TGC p. 21; TCA p. 42; TCA 2 Vol. 1 p. 40


In 1790, Hoyle recounts the names given to three different types of long nose clubs: "the common club, used when the ball lies on good ground; the scraper or half-scraper, when in long grass; the spoon, when in a hollow." As early Scottish links courses were tended most by its resident sheep, the rough was truly that. Golfers needed a heavy and hearty club. Therefore, the scraper was designed with a good load of lead and a fair amount of loft for effective use in high grass and tough rough, much like today's rescue clubs. With a 43 inch shaft, this scraper was the same length as many 19th century play clubs (drivers). From the 1700's, this scraper features a combination of characteristics not found in 1800's clubs.

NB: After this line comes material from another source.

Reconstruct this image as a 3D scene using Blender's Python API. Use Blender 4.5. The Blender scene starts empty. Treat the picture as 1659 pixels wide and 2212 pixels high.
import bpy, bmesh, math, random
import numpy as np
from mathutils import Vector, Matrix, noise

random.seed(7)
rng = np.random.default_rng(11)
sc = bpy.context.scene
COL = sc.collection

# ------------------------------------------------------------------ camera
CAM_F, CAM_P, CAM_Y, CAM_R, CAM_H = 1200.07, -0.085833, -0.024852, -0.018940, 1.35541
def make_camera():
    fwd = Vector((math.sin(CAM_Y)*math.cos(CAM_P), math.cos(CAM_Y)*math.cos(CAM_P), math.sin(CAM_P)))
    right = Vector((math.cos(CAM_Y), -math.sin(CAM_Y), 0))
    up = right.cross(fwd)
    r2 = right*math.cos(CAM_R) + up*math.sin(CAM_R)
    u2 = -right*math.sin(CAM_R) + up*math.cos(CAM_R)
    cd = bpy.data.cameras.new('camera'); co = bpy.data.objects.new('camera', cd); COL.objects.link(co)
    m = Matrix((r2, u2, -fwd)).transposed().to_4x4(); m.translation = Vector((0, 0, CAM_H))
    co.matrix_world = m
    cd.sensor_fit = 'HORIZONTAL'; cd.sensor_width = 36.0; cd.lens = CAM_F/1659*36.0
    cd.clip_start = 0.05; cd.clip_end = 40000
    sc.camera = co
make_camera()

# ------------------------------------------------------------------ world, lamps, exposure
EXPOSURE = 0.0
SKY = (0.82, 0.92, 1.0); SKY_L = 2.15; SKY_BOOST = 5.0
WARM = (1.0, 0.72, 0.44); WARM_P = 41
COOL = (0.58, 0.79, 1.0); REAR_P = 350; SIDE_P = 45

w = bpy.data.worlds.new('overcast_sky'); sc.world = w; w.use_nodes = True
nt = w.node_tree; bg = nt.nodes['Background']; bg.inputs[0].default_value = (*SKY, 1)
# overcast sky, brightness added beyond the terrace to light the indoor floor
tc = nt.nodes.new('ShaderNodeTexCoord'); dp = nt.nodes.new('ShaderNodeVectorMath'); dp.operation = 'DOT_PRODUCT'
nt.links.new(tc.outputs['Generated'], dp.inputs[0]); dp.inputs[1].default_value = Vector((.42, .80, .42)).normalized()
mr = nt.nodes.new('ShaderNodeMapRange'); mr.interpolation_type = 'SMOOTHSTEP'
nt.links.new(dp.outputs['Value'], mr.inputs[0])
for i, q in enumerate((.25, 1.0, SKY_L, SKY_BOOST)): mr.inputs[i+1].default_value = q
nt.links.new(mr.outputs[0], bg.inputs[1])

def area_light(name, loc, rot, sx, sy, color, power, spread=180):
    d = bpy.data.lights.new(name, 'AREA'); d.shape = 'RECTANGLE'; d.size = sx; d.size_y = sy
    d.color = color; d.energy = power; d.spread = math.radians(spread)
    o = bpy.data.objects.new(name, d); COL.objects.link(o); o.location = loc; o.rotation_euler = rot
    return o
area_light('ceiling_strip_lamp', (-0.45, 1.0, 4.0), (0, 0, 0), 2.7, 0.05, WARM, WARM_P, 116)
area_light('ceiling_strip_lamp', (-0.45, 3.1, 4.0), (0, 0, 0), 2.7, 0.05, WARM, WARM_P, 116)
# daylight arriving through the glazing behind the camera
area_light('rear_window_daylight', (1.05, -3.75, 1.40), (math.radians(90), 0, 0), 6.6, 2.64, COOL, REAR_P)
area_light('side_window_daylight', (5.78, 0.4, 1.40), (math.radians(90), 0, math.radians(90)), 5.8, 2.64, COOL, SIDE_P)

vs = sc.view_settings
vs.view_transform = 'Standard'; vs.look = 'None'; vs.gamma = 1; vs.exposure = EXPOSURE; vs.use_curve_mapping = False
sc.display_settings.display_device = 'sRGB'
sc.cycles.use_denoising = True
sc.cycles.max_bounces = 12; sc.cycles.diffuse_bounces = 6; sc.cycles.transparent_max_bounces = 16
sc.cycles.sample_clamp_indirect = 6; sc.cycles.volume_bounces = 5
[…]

The head is exceptionally long, has an elegant bend at the neck and is heavily curved with most of the loft at the heel of the face. On the top of the head, knots are visible in the light area of the wood (the wood was so dense that it was unable to absorb the stain). The base of the shaft is cut straight across and its edge is unbeveled. The top of the head, which has curved lettering too faint to read, rounds down to meet it. The lead weight bulges out from the back of the head and there are three more round lead plugs or "buttons" inserted into the sole. The original whipping consists of thick twine; the listing grip is sewn closed at the top. This club was made for a serious golfer, surely well-to-do. For a club of its age, it is in exceptional condition. A very early, rare and special club. Please see group photo on page 193 for an additional photo of this scraper.